Auch Bernhard Osterburg hält eine solche Regelung für sinnvoll. „Bisher müssen Landwirte ihre Nährstoffbilanzen nur bei Kontrollen vorlegen. Das macht das ganze System zufällig und willkürlich“, kritisiert er. Eine Meldepflicht mit automatischer Datenauswertung würde es ermöglichen, gezielt Betriebe zu kontrollieren, die einen großen Nährstoffüberschuss aufweisen, also mehr Stickstoff in Form von Dünger einführen, als sie über ihre Produkte ausführen. Für solche Betriebe sieht die neue Düngeverordnung eine verpflichtende Beratung vor – auf Kosten des Landwirts.

Auch neue Techniken sollen den Nährstoffverlust minimieren. So soll eine bodennahe Ausbringung von Dünger über sogenannte Schleppschläuche und Schleppschuhe verhindern, dass Stickstoff als Ammoniak aus der Gülle ausgast und später in Flüssen und Seen landet.

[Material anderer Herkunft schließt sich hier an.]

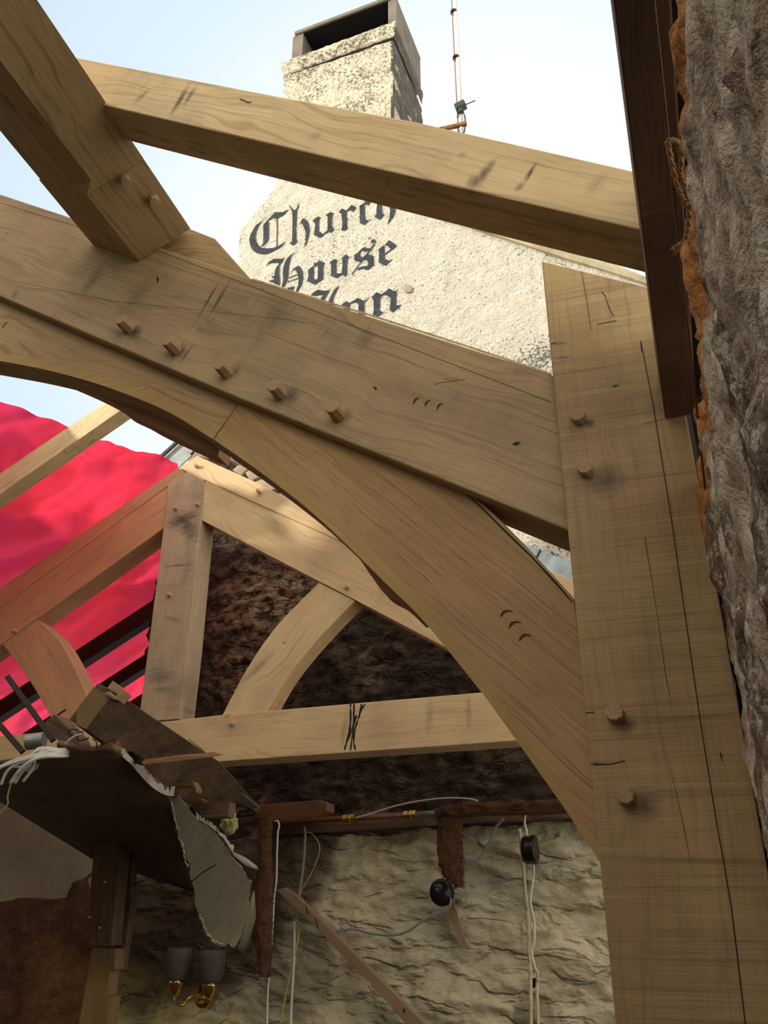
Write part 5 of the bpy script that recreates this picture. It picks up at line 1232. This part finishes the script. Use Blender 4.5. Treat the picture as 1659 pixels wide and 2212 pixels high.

Die damit verbundene geringere Geruchsentwicklung dürfte auch Anwohner freuen. Ulrich Löhr weist darüber hinaus auch auf Systeme hin, mit denen Gülle direkt in den Boden eingearbeitet wird.

Ganz vermeiden lassen, werden sich Stickstoffüberschüsse nach Ansicht von Bernhard Osterburg aber nicht. „Landwirtschaft ist ein offenes System und Stickstoff ein wichtiges Produktionsmittel“, erklärt der Agraringenieur. Faktoren wie das Wetter oder die Beschaffenheit des Bodens machten die Prognose des Nährstoffbedarfs sehr komplex. Mit gutem Management lasse die Überdüngung sich aber reduzieren.

Bis das sich im Grundwasser abzeichnet, dürfte aber noch lange Zeit vergehen. Die Sickerzeit von der Oberfläche ins Grundwasser kann Jahre oder sogar Jahrzehnte betragen.